ST. PAUL — Here is what having a few playoff series under your belt teaches you, because, my goodness, have we watched this movie a few times over the years:
It is impossible for the team with a 2-0 series lead to match the desperation of the club that is trailing 2-0. Players on both teams can say they’re desperate, but only one roster is looking at a 3-0 series deficit.
Throw in the fact that, most often, the team that’s trailing is playing at home in front of their own fans, and the 6-2 spanking that befell the Winnipeg Jets Sunday evening in St. Paul was, well, sort of predictable.
Right, Bryan Little?
“You try,” he said when asked about matching desperation levels. “You don’t come out, up 2-0, saying, ‘Let’s relax and see what happens.’ We had every intention of coming out hard and putting the pressure on them and keeping it simple, like our first two.”
But then the Wild came out and made things complicated. Suddenly, the Jets’ zone entries weren’t so smooth. And that squeaky clean area in front of goalie Connor Hellebuyck, a virtual no-fly zone through the first two games?
Yeah, not so much in Game 3. It was packed with green jerseys.

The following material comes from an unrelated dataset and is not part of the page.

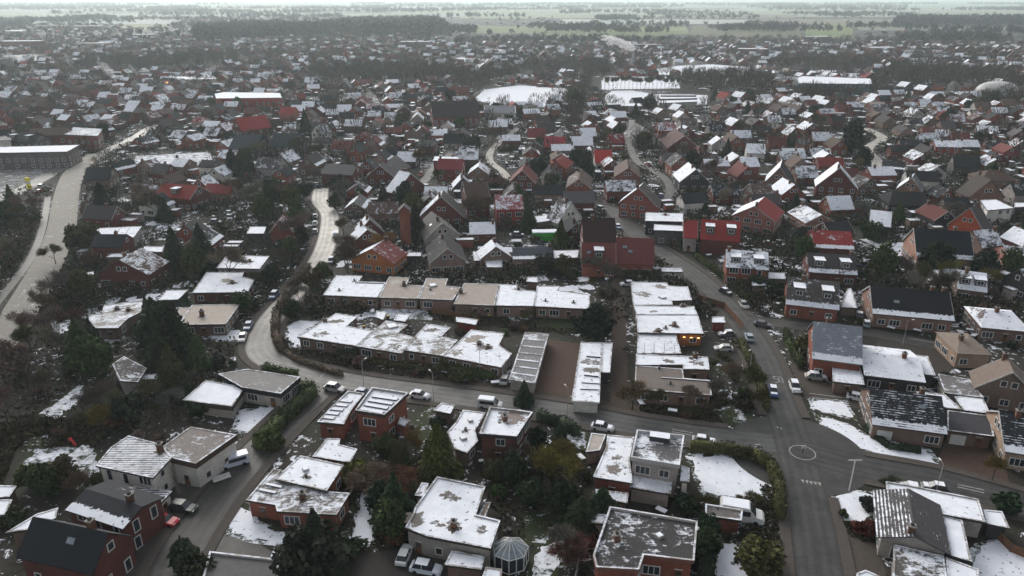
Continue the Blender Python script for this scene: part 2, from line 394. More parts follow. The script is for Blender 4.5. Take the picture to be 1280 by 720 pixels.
# ---------------------------------------------------------------- flat roofed house from the outline of its roof
def flat_house(px, h, wall, roof=(.2, .19, .18), snow=.8, label=None, cat='house', name='flat_roof_house', group=None, desc=None, fascia=None, parapet=.0,
               chim=(), domes=(), vents=(), patches=(), win=True, kinds=None, tile=0.0, world=False, over=.35, door=True, kind=None, lod=None, rim=None, z0=0.0, streaks=()):
    P = ccw(px if world else [at(x, y, h) for x, y in px]); n = len(P)
    cx = sum(p[0] for p in P)/n; cy = sum(p[1] for p in P)/n; D = math.hypot(cx, cy); far = D > 300 if lod is None else lod
    R = thing(name, cat, cx, cy, 0, label, group, desc)
    occ_poly(P, 2, .6)
    Q = [(x-cx, y-cy) for x, y in P]; I = inset(Q, over) if over else Q
    th = 1.05 if label and 'fascia' in label or label and 'beside the parked van' in label else .32
    b = MB()
    for i in range(n):
        j = (i+1) % n; b.face([(*I[i], z0), (*I[j], z0), (*I[j], h-th+.02), (*I[i], h-th+.02)], 0, wall)
    b.build('wall', M['wall'], R)
    b = MB(); fc = fascia or (.05, .045, .04); rc = rim or (.30, .28, .26); tz = h+parapet; J = inset(Q, .28)
    b.face([(*q, h-th) for q in Q][::-1], 0, fc)
    for i in range(n):
        j = (i+1) % n
        b.face([(*Q[i], h-th), (*Q[j], h-th), (*Q[j], tz), (*Q[i], tz)], 0, fc)
        b.face([(*Q[i], tz), (*Q[j], tz), (*J[j], tz), (*J[i], tz)], 0, rc, (.55, 0, 0))
        b.face([(*J[i], tz), (*J[j], tz), (*J[j], h-.1), (*J[i], h-.1)], 0, rc)
    b.face([(*q, h-.1) for q in J], 0, roof, (snow if snow > .985 else snow*.87, 0, tile)); b.build('roof', M['roof'], R)
    zt = h-.1
    for q in chim:
        x, y = at(q[0], q[1], h+.4); put('chimney', CHIM, R, (x-cx, y-cy, h-.1), RNG.uniform(-.4, .4), (1, 1, q[2] if len(q) > 2 else 1))
        blot(x-cx, y-cy, zt+.006, 1.25, (.10, .085, .07), R)
    for q in domes:
        x, y = at(q[0], q[1], h); put('skylight', DOME, R, (x-cx, y-cy, zt), .5, (q[2] if len(q) > 2 else 1,)*2+(1,))
    for q in vents:
        x, y = at(q[0], q[1], h); put('vent_pipe', VENT, R, (x-cx, y-cy, zt)); blot(x-cx, y-cy, zt+.006, .75, (.12, .11, .10), R)
    for q in patches:
        x, y = at(q[0], q[1], h); blot(x-cx, y-cy, zt+.006+.001*RNG.random(), q[2]*.72, q[3] if len(q) > 3 else (.17, .155, .14), R)
    for q in streaks:                                        # raised snow drifts or upstands along the roof, (pixel, pixel, width, height)
        x0, y0 = at(*q[0], h); x1, y1 = at(*q[1], h); L = math.hypot(x1-x0, y1-y0); a = math.atan2(y1-y0, x1-x0); w = q[2]
        c, s = math.cos(a), math.sin(a); cn = [(x0-cx+c*u-s*v, y0-cy+s*u+c*v) for u, v in ((0, -w/2), (L, -w/2), (L, w/2), (0, w/2))]
        b = MB(); b.hexa([(*p, zt) for p in cn], [(*p, zt+q[3]) for p in cn], 0, (.05, .05, .055), (.1, 0, 0), (.9, 0, 0)); b.build('roof_upstand', M['roof'], R)
    if win:
        for i in range(n):
            j = (i+1) % n; dx, dy = I[j][0]-I[i][0], I[j][1]-I[i][1]; L = math.hypot(dx, dy) or 1
            mx, my = (I[i][0]+I[j][0])/2+cx, (I[i][1]+I[j][1])/2+cy
            dot = -(dy/L*mx-dx/L*my)/D
            if dot < .1: continue
            wall_windows(R, I[i], I[j], h-th-z0, far, kinds=kinds, door=door and dot > .6, z0=z0)
    return R
def blot(x, y, z, r, c, parent, name='bare_patch'):
    n = 34; b = MB(); ph = RNG.random()*9
    pts = []
    for i in range(n):
        a = 2*PI*i/n; rr = r*(1+.2*math.sin(2*a+ph)+.16*math.sin(5*a+ph*2)+.3*RNG.uniform(-1, 1)); pts.append((x+rr*math.cos(a), y+rr*.8*math.sin(a), z))
    b.face(pts, 0, c, (.42, 0, 0)); return b.build(name, M['roof'], parent)
# ---------------------------------------------------------------- sheets on the ground
ZC = [0]
def nextz(road_=False):
    ZC[0] += 1; return (.052+.004*(ZC[0] % 6)) if road_ else .008+.004*(ZC[0] % 10)
def ragged(P, amp, step=1.2):
    r = []
    for i in range(len(P)):
        a, b_ = P[i], P[(i+1) % len(P)]; L = math.hypot(b_[0]-a[0], b_[1]-a[1]); n = max(1, int(L/step))
        for k in range(n):
            t = k/n; r.append((a[0]+(b_[0]-a[0])*t+RNG.uniform(-amp, amp), a[1]+(b_[1]-a[1])*t+RNG.uniform(-amp, amp)))
    return r
def sheet(px, name, c, snow=0.0, amp=.25, mat='groundcover', z=None, occ=0, world=False, step=1.2, kind='structure'):
    P = ccw([at(x, y) for x, y in px] if not world else px)
    if occ: occ_poly(P, occ)
    P = ragged(P, amp, step) if amp else P
    b = MB(); z = z or nextz(); b.face([(*p, z) for p in P], 0, c, (snow, 0, 0)); o = b.build(name, M[mat]); o['kind'] = kind; return o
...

Minnesota wired 29 shots on the Winnipeg goal, just eight fewer than they had in Games 1 and 2 combined, to chase Hellebuyck after 40 minutes. Eric Staal, the 42-goal man who had been quiet as a mouse, sniped one. Mikko Koivu, quietly one of the true leaders in hockey today, was fabulous in Game 3.
“Well I think everybody knows, if we lose Game 3, how difficult it is,” said Wild head coach Bruce Boudreau. “I think desperation is the best word. When we’re down 0-2 it’s still a big hurdle. They will be a lot better next game.”
Suddenly there are two teams in this series, not just one, with a Game 4 on tap for Tuesday that will likely define everything we love about playoff hockey.
“This win, this gives us a lot of confidence. We can beat this team,” declared Wild winger Marcus Foligno. “That team’s skilled. And they’re big. They’re fast and strong. They’re a heck of a team. Now it moves to Game 4 where we have an opportunity to tie the series.”
The opponent is off the mat, Jets fans, but don’t fret. It was inevitable. Your team wasn’t going to go 16-0, and they’ll likely still win this series. It just won’t happen before Wednesday.
The Wild lost just six games in this building this season. Did we really think the Jets would walk in here and win Games 3 and 4?
“It’s one game in a seven-game series,” said captain Blake Wheeler. “We didn’t play anywhere near our level tonight, and it’s a fine line for us. We need to play with team speed, like we were able to accomplish the second half of both Games 1 and 2. It’s not a death sentence by any means in this building.”
The Jets had spent Saturday trying to fly into the snowbound Twin Cities, only to spend four hours on a tarmac in Duluth before turning around and sleeping in their own beds back in Winnipeg Saturday night. They took another run at it Sunday morning, and touched down here around 10 a.m.
It’s not an excuse, but a day like that can’t help the cause either.
“I don’t know if it made us worse,” said head coach Paul Maurice. “But I can say for a fact that it certainly didn’t make us better.”
Alas, it was an experience, and that alone can help these Jets. There are some players here who have played a few playoff games, but as a group everything beyond the first week of April is brand new, right down to the travel dysfunction.
“You can’t really talk about experience when a lot of guys don’t have it,” Little admitted. “We’re going through this together, leaning on some of the older guys, like Buff, who’ve been there before and been on that journey. We’re a group that learns day-to-day, and we talk to each other about it.
“We’re forgetting about this one and getting ready for the next one.”
That’s another post-season lesson: The playoffs are no place for an elephant. Win and forget, lose and forget.
It’s a race to four, so don’t worry, Jets fans. Your team is just fine.